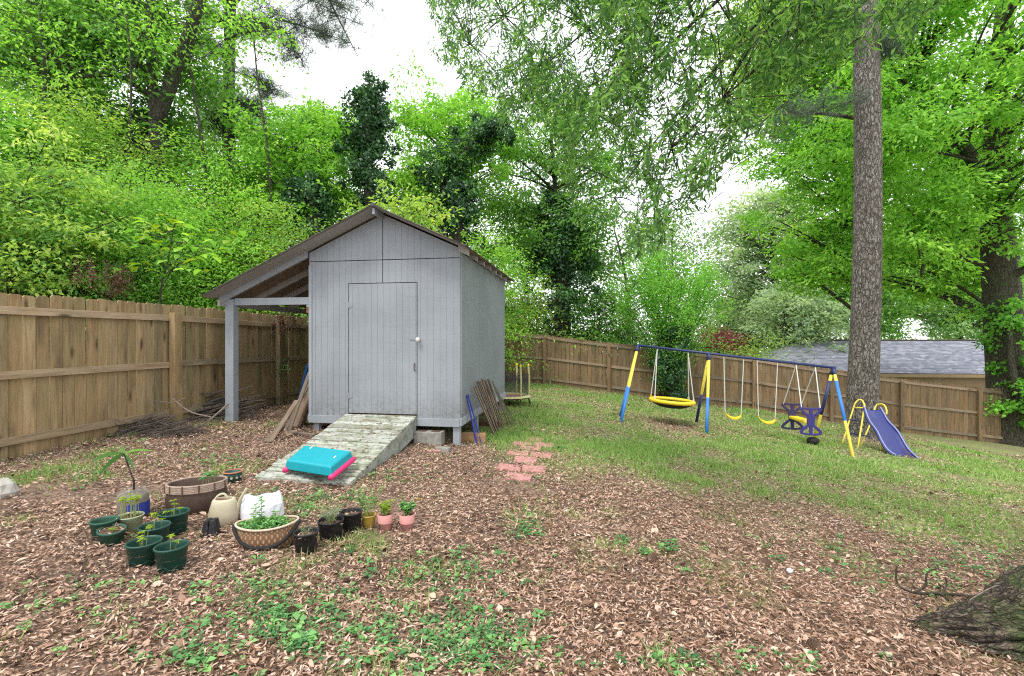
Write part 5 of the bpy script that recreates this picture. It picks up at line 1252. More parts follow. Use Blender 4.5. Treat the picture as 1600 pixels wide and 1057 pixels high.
# ivy columns
def ivy(label, path, rad, n, seed, ll=.11, mat='lf_dark', lime=.0, name='ivy_column', cat='ivy covered tree'):
    rn = np.random.default_rng(seed); base = Vector(path[0]); root = thing(name, label, cat, base); m = MB(); c = catmull([Vector(p) for p in path], 6); k = len(c)
    m.tube(c, [rad[0] * .35 * (1 - .6 * i / k) for i in range(k)], 8); m.build('trunk', M['bark_dark'], root, off=base)
    ca = np.array([tuple(p) for p in c]); nl = max(20, n // 95)
    t = np.linspace(0, 1, nl) ** .9 * (k - 1.001) ; i = np.minimum(t.astype(int), k - 2); f = (t - i)[:, None]; P_ = ca[i] * (1 - f) + ca[i + 1] * f
    R0 = np.interp(t / (k - 1), np.linspace(0, 1, len(rad)), rad); a = rn.uniform(0, 6.283, nl); rad_ = R0 * np.where(rn.uniform(0, 1, nl) < .16, rn.uniform(1.05, 1.6, nl), rn.uniform(.25, 1.0, nl))
    LC = P_ + np.stack([rad_ * np.cos(a), rad_ * np.sin(a), rn.normal(size=nl) * .18], 1); LR = (.12 + .32 * R0 * rn.uniform(.35, 1.2, nl)) * np.where(rad_ > R0, .6, 1.0); ltone = rn.uniform(0, 1, nl)
    ix = rn.integers(0, nl, n); o_ = unit(rn.normal(size=(n, 3))) * (rn.uniform(0, 1, n) ** .45)[:, None]; C = LC[ix] + o_ * LR[ix][:, None] * np.array([1, 1, .85]) * 1.25
    out = unit(C - P_[ix] * np.array([1, 1, 0]) - C * np.array([0, 0, 1]) + 1e-4) + np.array([0, 0, .3])
    D = rn.normal(size=(n, 3)) * .7 + np.array([0, 0, -.35]) + out * .5; NLEAF[0] += n
    rv = np.clip(.45 * ltone[ix] ** 1.6 + .5 * rn.uniform(0, 1, n), 0, 1)
    o = np_mesh('crown', leaf_quads(C, D, out * .6 + np.array([0, 0, .5]) + rn.normal(size=(n, 3)) * .5, rn.uniform(.5, 1.3, n) * ll, ll * .75), 4, M[mat], root, off=tuple(base), rnd=rv); o['kind'] = 'stuff'
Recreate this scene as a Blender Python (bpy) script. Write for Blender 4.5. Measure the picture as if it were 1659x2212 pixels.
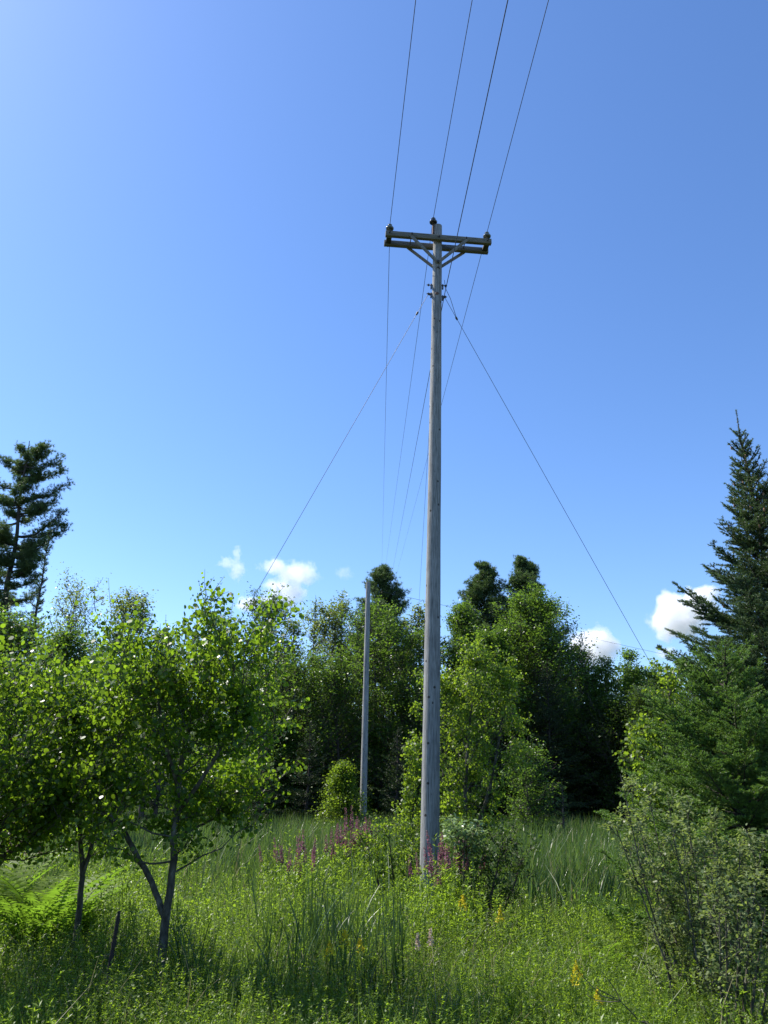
import bpy, math, random
import numpy as np
from mathutils import Matrix, Vector, noise as mnoise

R = math.radians
# ------------------------------------------------------------------ camera, sky, sun, exposure
for o in list(bpy.data.objects):
    bpy.data.objects.remove(o)
S = bpy.context.scene
COL = S.collection
CAM_Z, PITCH, ROLL, FPX = 3.0, R(18.5), R(1.2), 1720.0      # FPX: focal length for a picture 2212 px high
VW, VH = 1659.0, 2212.0
MC = Matrix.Rotation(R(90) + PITCH, 3, 'X') @ Matrix.Rotation(ROLL, 3, 'Z')
cam = bpy.data.cameras.new('camera')
camo = bpy.data.objects.new('camera', cam)
COL.objects.link(camo)
camo.matrix_world = Matrix.Translation((0, 0, CAM_Z)) @ MC.to_4x4()
cam.sensor_fit = 'VERTICAL'
cam.sensor_height = 24.0
cam.lens = 24.0 * FPX / VH
cam.clip_start = 0.05
cam.clip_end = 20000
S.camera = camo

SUN_AZ, SUN_EL = R(-66), R(50)          # azimuth from +Y towards +X
S.view_settings.view_transform = 'Standard'
S.view_settings.look = 'None'
S.view_settings.gamma = 1.0
S.view_settings.exposure = 0.68
W = bpy.data.worlds.new('World')
S.world = W
W.use_nodes = True
wn = W.node_tree
bg = wn.nodes['Background']
sky = wn.nodes.new('ShaderNodeTexSky')
sky.sky_type = 'NISHITA'
sky.sun_disc = False
sky.sun_elevation = SUN_EL
sky.sun_rotation = SUN_AZ
sky.air_density = 1.0
sky.dust_density = .55
sky.ozone_density = 1.0
sky.altitude = 200
hs = wn.nodes.new('ShaderNodeHueSaturation')
hs.inputs['Saturation'].default_value = 1.12
wn.links.new(sky.outputs[0], hs.inputs['Color'])
wb = wn.nodes.new('ShaderNodeMix'); wb.data_type = 'RGBA'; wb.blend_type = 'MULTIPLY'
wb.inputs['Factor'].default_value = 1; wb.inputs['B'].default_value = (.79, .93, 1.16, 1)   # the camera's cool white balance
wn.links.new(hs.outputs[0], wb.inputs['A'])
wn.links.new(wb.outputs['Result'], bg.inputs['Color'])
bg.inputs['Strength'].default_value = 0.125

sl = bpy.data.lights.new('sun', 'SUN')
sl.energy = 5.0
sl.angle = R(0.53)
sl.color = (1.0, 0.95, 0.87)
so = bpy.data.objects.new('sun', sl)
COL.objects.link(so)
sd = Vector((math.sin(SUN_AZ) * math.cos(SUN_EL), math.cos(SUN_AZ) * math.cos(SUN_EL), math.sin(SUN_EL)))
so.rotation_euler = sd.to_track_quat('Z', 'Y').to_euler()
so.location = (-20, 10, 30)
cy = S.cycles
cy.max_bounces = 16
cy.diffuse_bounces = 3
cy.glossy_bounces = 2
cy.transmission_bounces = 4
cy.transparent_max_bounces = 4
cy.volume_bounces = 14
cy.volume_step_rate = 0.35
cy.use_denoising = True

# ------------------------------------------------------------------ helpers
def ray(u, v):
    return MC @ Vector(((u - VW / 2) / FPX, -(v - VH / 2) / FPX, -1.0))
def at(u, v, Y):
    d = ray(u, v)
    return Vector((0, 0, CAM_Z)) + d * (Y / d.y)
def on_z(u, v, z):
    d = ray(u, v)
    return Vector((0, 0, CAM_Z)) + d * ((z - CAM_Z) / d.z)
GY = [-60, 0, 3, 6, 10, 14, 18, 60, 160, 300, 9000]
GZ = [1.7, 1.4, 1.3, .98, .66, .36, .05, 0, 13, 24, 30]
def gz(x, y):
    z = np.interp(y, GY, GZ)
    k = np.clip((30 - np.abs(y)) / 30, 0, 1)
    return z + k * (.07 * np.sin(x * 1.3 + y * .7) + .05 * np.sin(x * 2.9 - y * 1.9 + 1)) \
        + .12 * np.sin(x * .31) * np.sin(y * .23) * np.clip(y / 40, 0, 1)

def setp(o, label=None, cat=None, group=None, kind=None):
    if label: o['label'] = label
    if cat: o['category'] = cat
    if group: o['group'] = group
    if kind: o['kind'] = kind
    return o
def empty(name, loc, label, cat, group=None):
    o = bpy.data.objects.new(name, None)
    o.empty_display_size = .2
    COL.objects.link(o)
    o.location = loc
    return setp(o, label, cat, group)

class Geo:
    def __init__(s):
        s.V, s.F, s.A, s.n = [], [], [], 0
    def add(s, V, F, a=None):
        V = np.asarray(V, np.float32).reshape(-1, 3)
        F = np.asarray(F, np.int32)
        if len(F) == 0: return
        s.V.append(V); s.F.append(F + s.n); s.n += len(V)
        if a is None: a = np.full(len(F), .5)
        s.A.append(np.asarray(a, np.float32))
    def join(s, g):
        off = s.n
        for V in g.V: s.V.append(V); s.n += len(V)
        for F in g.F: s.F.append(F + off)
        s.A += g.A
        return s
    def mesh(s, name, mat, smooth=False, origin=None):
        me = bpy.data.meshes.new(name)
        V = np.concatenate(s.V)
        if origin is not None: V = V - np.asarray(origin, np.float32)
        me.vertices.add(len(V)); me.vertices.foreach_set('co', V.ravel())
        ks = [F.shape[1] for F in s.F]
        loops = np.concatenate([F.ravel() for F in s.F])
        tot = np.concatenate([np.full(len(F), k, np.int32) for F, k in zip(s.F, ks)])
        start = np.concatenate([[0], np.cumsum(tot)[:-1]]).astype(np.int32)
        me.loops.add(len(loops)); me.loops.foreach_set('vertex_index', loops)
        me.polygons.add(len(tot)); me.polygons.foreach_set('loop_start', start)
        try: me.polygons.foreach_set('loop_total', tot)
        except Exception: pass
        at_ = me.attributes.new('rnd', 'FLOAT', 'FACE')
        at_.data.foreach_set('value', np.concatenate(s.A))
        me.update(calc_edges=True)
        if smooth: me.polygons.foreach_set('use_smooth', np.ones(len(tot), bool))
        me.materials.append(mat)
        return me
    def build(s, name, mat, parent=None, smooth=False, loc=None):
        """parent: an Empty/object whose world location is the geometry's origin"""
        org = None
        if parent is not None:
            p, org = parent, Vector((0, 0, 0))
            while p is not None: org = org + p.location; p = p.parent
        elif loc is not None: org = loc
        o = bpy.data.objects.new(name, s.mesh(name, mat, smooth, org))
        COL.objects.link(o)
        if parent is not None: o.parent = parent
        elif loc is not None: o.location = loc
        return o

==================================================

**Requirement:** Repeat exactly, and only, the entries from the line with "Recreate this scene" through the line with "S.camera = camo". Pictures are skipped.

**Expected answer:**
Recreate this scene as a Blender Python (bpy) script. Write for Blender 4.5. Measure the picture as if it were 1659x2212 pixels.
import bpy, math, random
import numpy as np
from mathutils import Matrix, Vector, noise as mnoise

R = math.radians
# ------------------------------------------------------------------ camera, sky, sun, exposure
for o in list(bpy.data.objects):
    bpy.data.objects.remove(o)
S = bpy.context.scene
COL = S.collection
CAM_Z, PITCH, ROLL, FPX = 3.0, R(18.5), R(1.2), 1720.0      # FPX: focal length for a picture 2212 px high
VW, VH = 1659.0, 2212.0
MC = Matrix.Rotation(R(90) + PITCH, 3, 'X') @ Matrix.Rotation(ROLL, 3, 'Z')
cam = bpy.data.cameras.new('camera')
camo = bpy.data.objects.new('camera', cam)
COL.objects.link(camo)
camo.matrix_world = Matrix.Translation((0, 0, CAM_Z)) @ MC.to_4x4()
cam.sensor_fit = 'VERTICAL'
cam.sensor_height = 24.0
cam.lens = 24.0 * FPX / VH
cam.clip_start = 0.05
cam.clip_end = 20000
S.camera = camo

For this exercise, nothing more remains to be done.